19. Mr. Callanan asked the Minister for Local Government if a person who has completed building a new house before 1st January, 1976, but has not applied for a local government grant and does not qualify for a local authority grant, will be paid his local government grant if he applies now.

Mr. Tully: I propose with the permission of the Ceann Comhairle to answer Questions Nos. 17, 18 and 19 together.

It is estimated that there will be a saving of about £750,000 this year arising from the Government's decision to restrict new house grants to applicants who are eligible for supplementary grants from local authorities. Grants will continue to be allocated and paid to such applicants, irrespective of when the work commenced or when the application for grant was made. As already announced, in any other case, the State grant will not be payable unless a formal application for a grant was received [344] on or before 31st December, 1975.

Mr. Moore: What was the figure saved?

Mr. Tully: £750,000.

Mr. Callanan: I was disappointed that the Minister did not increase the grant. Is the Minister aware that many people who had completed their houses did not apply for the grant because they were expecting that the grant would be increased on a certain date?

Mr. Tully: One of the conditions about grants is that the applicant must apply before he starts constructing the house. A system has been built up over the years whereby some people wait but I imagine that a person who can afford to wait for £325 until after he is living in his house is not very badly off or very much in need of the grant. I imagine that if he was short of cash he would apply earlier for the grant.

Mr. Callanan: Such people were waiting for the Minister to make an announcement and they expected that the Minister would increase the grants. I told people that they could expect the grants to be increased. During the last 18 months I have been asking questions about housing grants and I was very disappointed when the Minister dropped this bombshell.

Mr. Ray Burke: Would the Minister agree to reconsider this and to change the regulation to accommodate applicants who had laid foundations? Many foundations were laid during December and I am sure the Minister realises that prior to Christmas it was difficult for people to fill in forms.

Mr. Tully: Did the Deputy not say that no houses were being built?

Mr. Ray Burke: Many people left their applications over until after Christmas and for this reason would he not agree to change the regulation?

Mr.
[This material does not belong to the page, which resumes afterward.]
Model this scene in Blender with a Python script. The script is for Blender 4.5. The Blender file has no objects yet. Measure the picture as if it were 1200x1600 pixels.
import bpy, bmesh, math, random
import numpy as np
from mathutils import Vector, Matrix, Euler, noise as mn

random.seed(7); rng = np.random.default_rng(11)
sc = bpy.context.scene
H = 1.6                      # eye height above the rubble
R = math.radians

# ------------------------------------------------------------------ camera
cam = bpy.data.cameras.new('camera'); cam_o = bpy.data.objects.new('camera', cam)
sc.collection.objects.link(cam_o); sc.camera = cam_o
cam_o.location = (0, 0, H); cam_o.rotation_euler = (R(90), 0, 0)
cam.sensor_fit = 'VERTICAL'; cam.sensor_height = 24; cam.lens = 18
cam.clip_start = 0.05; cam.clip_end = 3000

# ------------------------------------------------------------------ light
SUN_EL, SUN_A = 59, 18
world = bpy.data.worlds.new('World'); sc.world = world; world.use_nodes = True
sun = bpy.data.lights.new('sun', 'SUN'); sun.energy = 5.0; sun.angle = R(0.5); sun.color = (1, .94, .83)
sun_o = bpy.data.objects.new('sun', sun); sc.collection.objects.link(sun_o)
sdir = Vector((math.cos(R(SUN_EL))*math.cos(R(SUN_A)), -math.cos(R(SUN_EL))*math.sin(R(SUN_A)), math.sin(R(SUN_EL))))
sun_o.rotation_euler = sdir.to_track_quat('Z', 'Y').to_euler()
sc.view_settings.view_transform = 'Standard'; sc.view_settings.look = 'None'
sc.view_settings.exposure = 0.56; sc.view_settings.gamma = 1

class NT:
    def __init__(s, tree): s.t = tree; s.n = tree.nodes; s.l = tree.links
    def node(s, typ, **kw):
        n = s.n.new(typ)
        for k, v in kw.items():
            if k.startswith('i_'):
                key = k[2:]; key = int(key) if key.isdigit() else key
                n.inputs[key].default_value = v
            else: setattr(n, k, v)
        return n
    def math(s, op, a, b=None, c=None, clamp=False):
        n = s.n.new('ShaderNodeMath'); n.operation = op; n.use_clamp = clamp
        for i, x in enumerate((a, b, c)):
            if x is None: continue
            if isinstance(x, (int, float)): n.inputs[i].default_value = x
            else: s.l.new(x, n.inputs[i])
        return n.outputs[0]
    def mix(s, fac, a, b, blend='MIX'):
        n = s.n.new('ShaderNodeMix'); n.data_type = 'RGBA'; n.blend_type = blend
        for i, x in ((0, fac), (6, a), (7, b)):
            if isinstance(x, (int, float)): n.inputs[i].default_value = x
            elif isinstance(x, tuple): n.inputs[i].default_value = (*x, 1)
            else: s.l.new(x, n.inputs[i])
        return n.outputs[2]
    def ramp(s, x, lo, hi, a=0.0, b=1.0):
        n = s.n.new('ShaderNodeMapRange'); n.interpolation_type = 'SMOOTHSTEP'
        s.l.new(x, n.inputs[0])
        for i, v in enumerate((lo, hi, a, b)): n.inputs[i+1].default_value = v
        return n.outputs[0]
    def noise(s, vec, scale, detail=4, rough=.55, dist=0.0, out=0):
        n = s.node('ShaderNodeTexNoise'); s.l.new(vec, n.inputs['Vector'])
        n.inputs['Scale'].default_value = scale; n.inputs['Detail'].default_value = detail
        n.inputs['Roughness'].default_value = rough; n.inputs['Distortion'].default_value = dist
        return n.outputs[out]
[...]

Tully: I am sorry, I cannot change it.

[345] Mr. Spring: Is the Minister aware that when former Minister Kevin Boland, was in charge of the Department of Local Government any house costing more than £6,000 did not qualify for a grant? Some of the houses which qualified for State grants were being sold for more than £20,000?

Mr. P. Belton: It was only pocket-money for the builders.

Mr. Callanan: Surely the Minister is aware that house prices have increased by more than 50 per cent?

20. Mr. Faulkner asked the Minister for Local Government the number of grant applications for private new houses; and the total amount expected to be paid in respect of these applications at present with his Department.

Mr. Tully: It is assumed that the question refers to the year 1975. Statistics of grant applications are not readily available in my Department, but grants were allocated for 16,570 houses in that year. All grants allocated will be paid if and when the houses concerned are completed satisfactorily.

It is expected that new house grant payments in 1976 will total approximately £4.75 million.